Uitspraak
1.de vennootschap onder firma CLEMENS & DE VRIES PROJECTONTWIKKELING V.O.F.,
[APPELLANT SUB 2],
[APPELLANTE SUB 3],
Gerechtshof Amsterdam
In deze zaak, die voor het Gerechtshof Amsterdam diende, hebben appellanten hoger beroep ingesteld tegen vonnissen van de rechtbank Noord-Holland. De rechtbank had op 23 januari 2013 en 28 augustus 2013 geoordeeld dat een koopovereenkomst tussen partijen buitengerechtelijk was ontbonden. Appellanten werden veroordeeld om mee te werken aan de ongedaanmaking van de gevolgen van deze overeenkomst en moesten een schadevergoeding betalen aan de geïntimeerde.
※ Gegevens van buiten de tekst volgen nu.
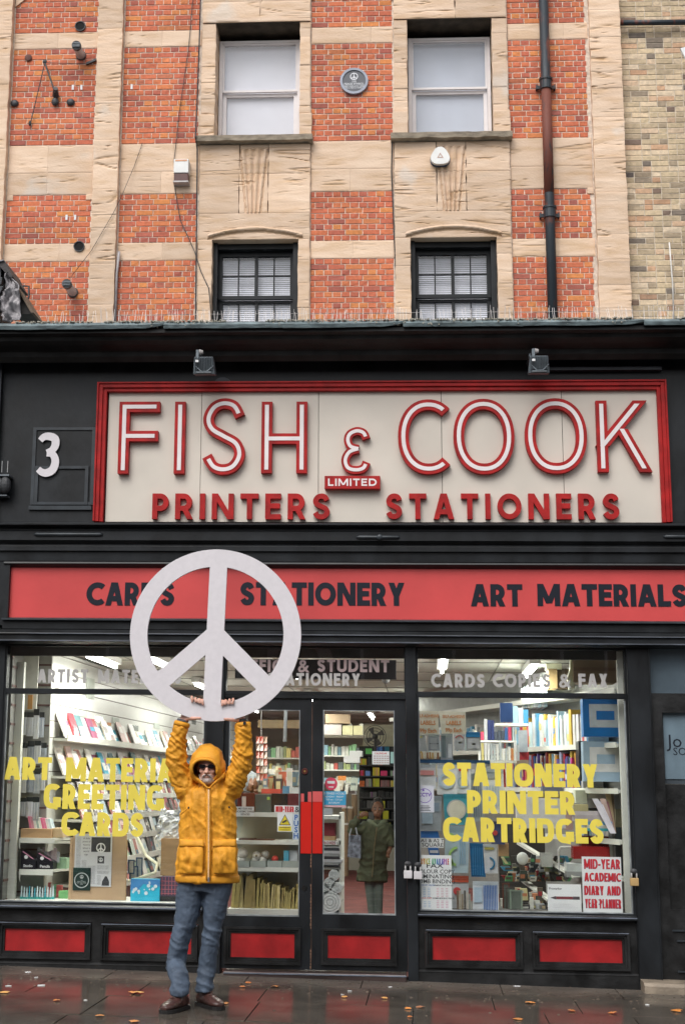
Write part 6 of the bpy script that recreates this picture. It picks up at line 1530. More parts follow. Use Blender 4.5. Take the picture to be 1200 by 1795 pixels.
# rear wall shelves seen over the counter, both leaves
def rear_shelf(px0, px1, pys, Y, seed, lab):
    r_ = random.Random(seed)
    for j, (py, hh) in enumerate(pys):
        x0, x1, z0, z1 = rect(px0, py, px1, py+2.4, Y); mb = MB(); mb.box(x0, x1, Y, Y+.35, z0, z1); item('rear_shelf', mb, M_SHELF, 'white shelf board %s, %s' % (lab, ['top', 'second', 'third', 'fourth', 'fifth', 'sixth'][j]), 'shelf')
        x = px0+1
        while x < px1-5:
            w_ = r_.uniform(4, 10); h_ = hh*r_.uniform(.55, 1); a, b, c_, d = rect(x, py-h_, x+w_-.8, py, Y+.05); mb = MB(); mb.box(a, b, Y+.05, Y+.25, c_, d)
            q_ = r_.choice([(.55,.56,.50),(.40,.42,.34),(.62,.62,.58),(.30,.35,.16),(.18,.30,.36),(.45,.10,.08),(.60,.52,.20),(.10,.12,.12),(.20,.38,.20)]); item('boxed_goods', mb, flat(q_, .4), '%s boxed goods on the %s shelf %s' % (cname(q_), ['top', 'second', 'third', 'fourth'][j], lab), 'box', 'boxed goods on the shelves '+lab); x += w_
rear_shelf(462, 527, [(1328, 22), (1350, 13), (1368, 12)], 4.6, 21, 'deep inside behind the left door')
rear_shelf(566, 636, [(1290, 22), (1324, 22), (1349, 16), (1372, 14)], 7.5, 22, 'deep inside behind the right door')
for (a, b, c_, d, col, lb) in ((568, 1270, 598, 1291, (.42,.38,.36), 'grey white carton on the top rear shelf'), (600, 1272, 618, 1291, (.50,.48,.28), 'cream archive box on the top rear shelf, middle'), (619, 1272, 634, 1291, (.48,.45,.26), 'cream archive box on the top rear shelf, right'), (570, 1252, 612, 1268, (.33,.24,.15), 'long brown carton under the ceiling at the back')):
    bx('archive_box', (a, b, c_, d), 7.3, .3, flat(col), lb, 'box')
bx('ceiling_beam', (452, 1262, 530, 1276), 4.2, .2, flat((.40,.30,.17)), 'brown boarded beam crossing under the ceiling behind the left door', 'beam'); bx('ceiling_beam', (562, 1288, 640, 1293), 5.2, .1, flat((.60,.58,.48)), 'pale beam crossing behind the right door', 'beam')
mb = MB(); mb.tube([P(501, 1243, 2.2), P(499, 1300, 2.2)], [.018]*2, 8); item('ceiling_pole', mb, flat((.10,.11,.12), .4), 'dark pole hanging from the ceiling behind the left door', 'pole')
# white stacks
for (a, b, c_, d, lb) in ((602, 1326, 630, 1337, 'lower'), (612, 1316, 634, 1326, 'upper')): bx('paper_pack', (a, b, c_, d), 3.6, .25, M_PAPER, 'white paper pack stacked behind the right door glass, %s of two' % lb, 'paper')
crowd((585, 1345, 628, 1392), 3.0, 16, (5, 13), (10, 26), [(.62,.62,.56),(.40,.44,.38),(.55,.5,.4),(.16,.2,.2),(.6,.6,.6)], 'stationery_item', 'item in the heap behind the pink sticker', 'stationery', 'small items heaped behind the right door', 9, .02)
bx('small_sign', (592, 1360, 606, 1368), 2.6, .01, flat((.62,.22,.05)), 'small orange sign among the goods right of the pink sticker', 'sign')
# dark stationery rack at right of the aisle, full of coloured pens
dr = thing('pen_rack', 'dark rack packed with brightly coloured pens and markers, deep behind the right door', 'rack', tuple(P(663, 1470, 5.2)))
x0, x1, z0, z1 = rect(629, 1308, 700, 1475, 5.4); mb = MB(); mb.box(x0, x1, 5.45, 5.5, z0, z1); link('back_panel', mb, flat((.02,.022,.02)), dr)
for k in range(8):
    x0, x1, z0, z1 = rect(629, 1322+k*19, 700, 1324+k*19, 5.2); mb = MB(); mb.box(x0, x1, 5.2, 5.45, z0, z1); link('shelf', mb, flat((.03,.03,.03)), dr)
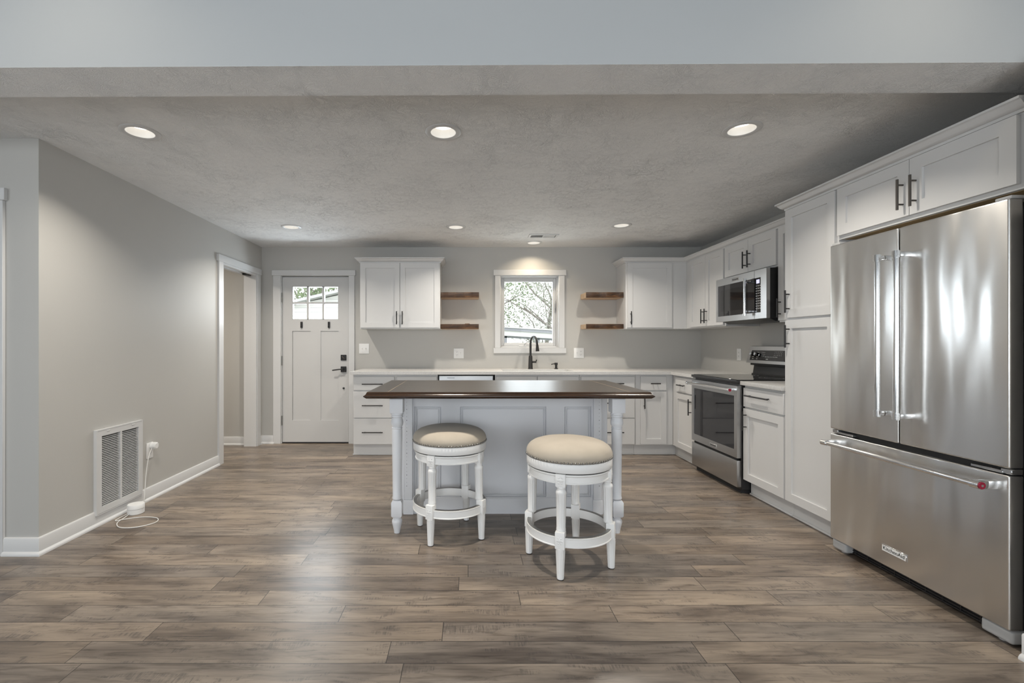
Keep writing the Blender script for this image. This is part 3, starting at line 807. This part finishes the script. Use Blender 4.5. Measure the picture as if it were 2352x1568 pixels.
# punch the downlight cans through the ceiling
cut = MB()
for x, y, lab in lights: cut.cyl((x, y, ZC - .02), (x, y, ZC + .09), .0712, 40)
cutter = cut.build('cutter', 'ceiling')
ce = bpy.data.objects['ceiling']
md = ce.modifiers.new('holes', 'BOOLEAN'); md.object = cutter; md.operation = 'DIFFERENCE'; md.solver = 'EXACT'
dg = bpy.context.evaluated_depsgraph_get()
nm = bpy.data.meshes.new_from_object(ce.evaluated_get(dg))
ce.modifiers.clear(); ce.data = nm
for p_ in nm.polygons: p_.use_smooth = False
bpy.data.objects.remove(cutter, do_unlink=True)

v_ = thing('ceiling_vent', 'white ceiling register in front of the sink window', 'vent', (.835, 5.06, ZC))
b = MB().slab([-.16, -.135, -.005, .005, .135, .16], [-.08, -.055, .055, .08], lambda i, j: not (j == 1 and i in (1, 3)), -.008, -.0005)
b.build('frame', 'trim', v_)
b = MB()
for s_, t_ in ((-1, .5), (1, -.5)):
    for k in range(12):
        x = s_ * .07 - .055 + k * .01
        b.skin([[(x, -.055, -.007), (x + .001, -.055, -.007), (x + .001 + t_ * .012, -.055, -.0012), (x + t_ * .012, -.055, -.0012)],
                [(x, .055, -.007), (x + .001, .055, -.007), (x + .001 + t_ * .012, .055, -.0012), (x + t_ * .012, .055, -.0012)]])
b.build('louvers', 'trim', v_)
MB().box(-.138, .138, -.058, .058, -.0011, -.0004).build('duct', 'dmetal', v_)

# ------------------------------------------------------------------ return air grille, router, adapter
g = thing('return_air_grille', 'large white return air grille low on the left wall', 'vent', (*lw(3.29), .071), LROT)
GW, GH = .447, .568
b = MB().slab([-GW / 2, -GW / 2 + .045, -.008, .008, GW / 2 - .045, GW / 2], [0, .045, GH - .045, GH], lambda i, j: not (j == 1 and i in (1, 3)), -.022, -.001)
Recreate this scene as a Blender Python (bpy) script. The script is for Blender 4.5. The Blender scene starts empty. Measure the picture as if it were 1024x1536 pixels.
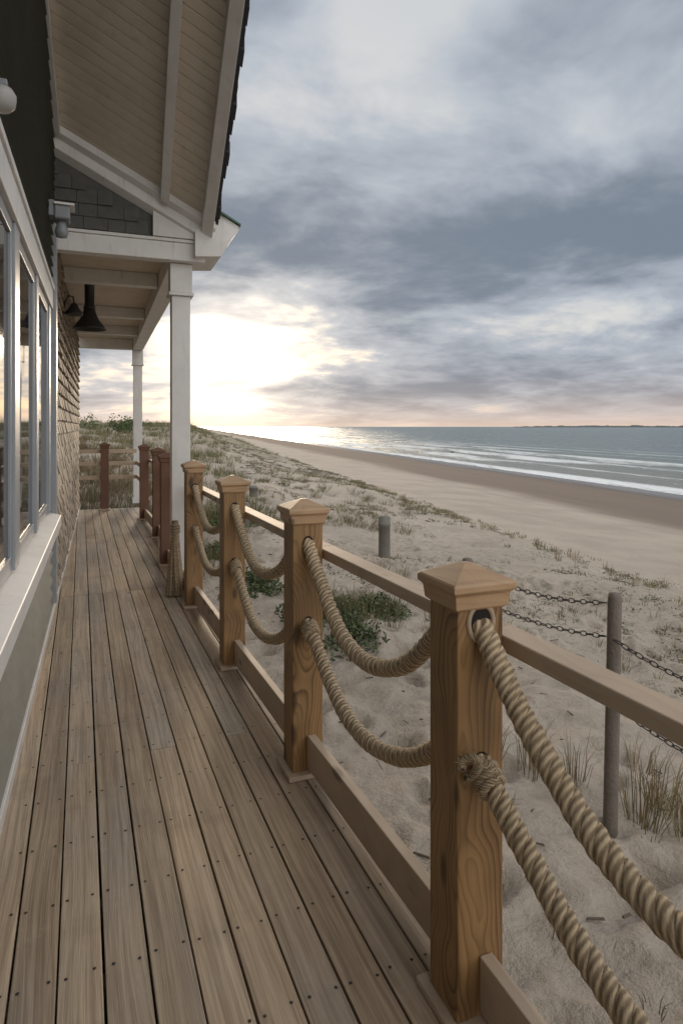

Het hof heeft vastgesteld dat appellanten hun hoger beroep niet tijdig hebben ingeschreven in het register, zoals vereist door artikel 3:301 lid 2 BW. Dit verzuim leidde tot niet-ontvankelijkheid van appellanten in hun hoger beroep voor zover dit zich richtte tegen de onderdelen van het vonnis die betrekking hadden op de levering van een registergoed. Het hof oordeelde dat de regeling in artikel 3:301 BW is bedoeld om de rechtszekerheid te waarborgen en dat er geen ruimte is voor de rechter om te onderzoeken of derden benadeeld zijn door het verzuim van appellanten. Het hof verklaarde appellanten niet-ontvankelijk in hun hoger beroep voor de onderdelen die betrekking hebben op de levering, maar liet de mogelijkheid open voor het indienen van grieven die niet op deze onderdelen betrekking hebben. De zaak werd verwezen naar de rol voor het nemen van een memorie van grieven door appellanten.